La Palestine et le Liban font l’objet de bombardements depuis, respectivement, un peu plus d’un an et un mois. Des dizaines de milliers de civils, dont des femmes et des enfants, ont trouvé la mort dans les offensives israéliennes, mais le monde arabe se terre dans le silence ; la fameuse « Oumma », censée prévaloir dans le monde musulman, semble reléguée au second plan, très loin derrière les intérêts géopolitiques des États.
À mesure que le bilan s’alourdit en Palestine et au Liban, la consternation internationale devrait aller crescendo, mais il n’en est rien. Pire, en s’en prenant au Hezbollah, il semblerait qu’Israël ait renforcé sa légitimité auprès de sa population et de ses alliés occidentaux. Quant à la Palestine et ses plus de 40 000 morts en un an, elle est ignorée en Occident, où seuls des résidus de partis gauchistes et communistes prennent la peine de défendre les victimes de ce qui semble s’apparenter à une véritable logique génocidaire. Chez nous, en France, la droite est aux abonnés absents. Le Rassemblement National s’est saisi de l’occasion pour effacer l’ardoise, un peu chargée, du fondateur, mettant au passage la « ligne gaulliste » en veilleuse. Du côté des Républicains, certains auraient apprécié une prise de position équilibrée de François-Xavier Bellamy, eurodéputé attaché au christianisme ; il n’en a rien été. Perdues dans une logique géostratégique schizophrénique, les droites en France pleurent le sort de l’Arménie, mais chérissent la puissance qui arme son oppresseur azéri : Israël. Les défenseurs de « l’identité chrétienne » chez nous sont aussi aux abonnés absents quand Tsahal tue des chrétiens dans des églises en Palestine…

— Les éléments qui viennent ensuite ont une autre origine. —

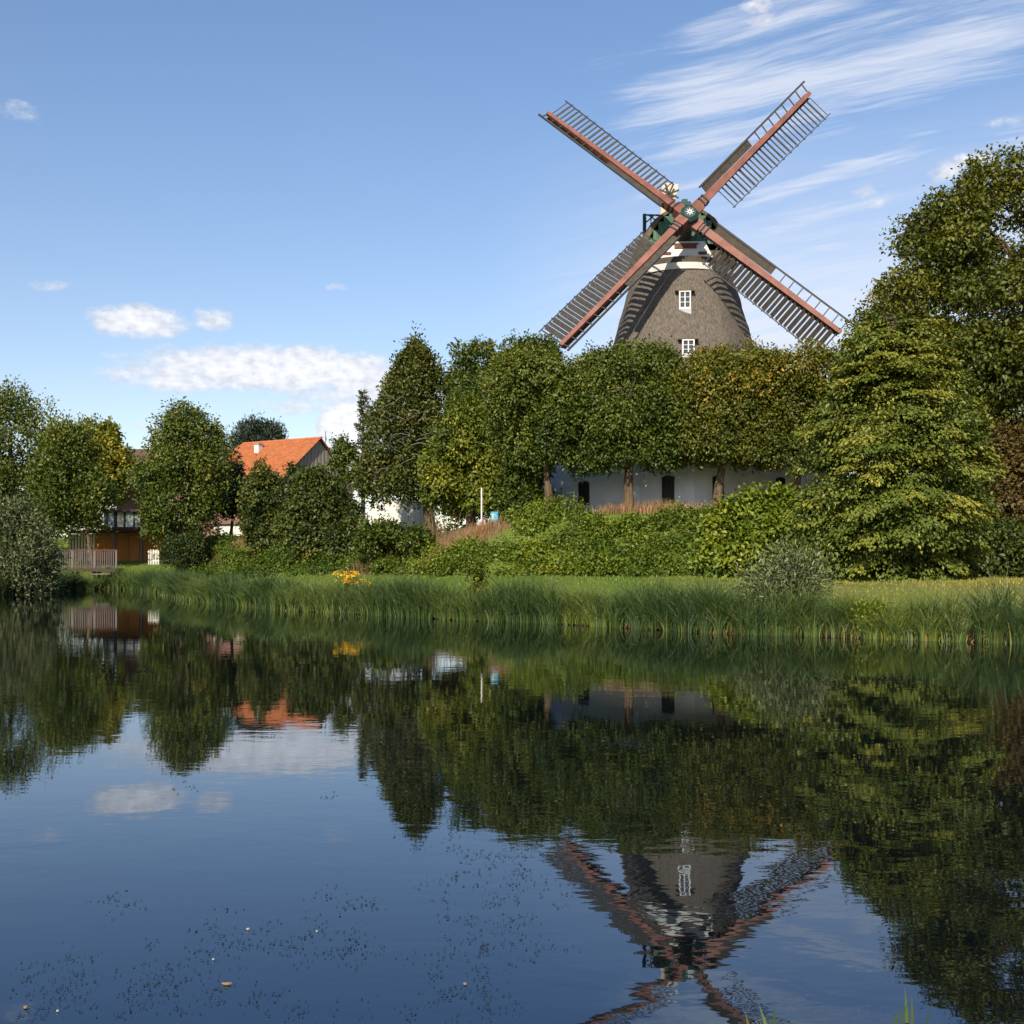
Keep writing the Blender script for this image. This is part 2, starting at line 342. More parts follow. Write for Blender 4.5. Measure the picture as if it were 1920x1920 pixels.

Nos médiocrités déjà largement envisagées dans d’autres éditos, il convient aussi de regarder celles du monde arabe. L’Arabie Saoudite, censée être un véritable sanctuaire de l’islam, n’a ainsi pas bougé le petit doigt en faveur de la Palestine. Il en va de même pour les autres États de la péninsule, trop occupés à gérer leur rente gazière et pétrolière avec l’Occident. S’étant rapprochés d’Israël, ces États dupent leur population, mais battent également en brèche la notion d’Oumma, cette communauté supranationale et supra-étatique censée unir tous les musulmans du monde. En donnant la priorité à leurs intérêts géostratégiques et économiques, les États arabes montrent leur lâcheté vis-à-vis de la Palestine, d’une part, mais aussi du Liban. Cette divergence entre les États et les populations du monde arabe pourrait dessiner une fracture future au cours des décennies à venir. Aujourd’hui, seul l’Iran dans le monde islamique, mais non arabe, s’est rangé du côté des Palestiniens et du Liban dans une certaine mesure. Bien que l’intérêt iranien ne soit pas neutre, car conditionné par son hostilité aux États-Unis et à Israël, Téhéran semble aujourd’hui la seule incarnation étatique islamique à soutenir les peuples victimes d’Israël. Un large front de pays arabes ou musulmans visant à trouver les conditions d’une accalmie aurait probablement été plus efficace, mais apparaît aujourd’hui hautement improbable.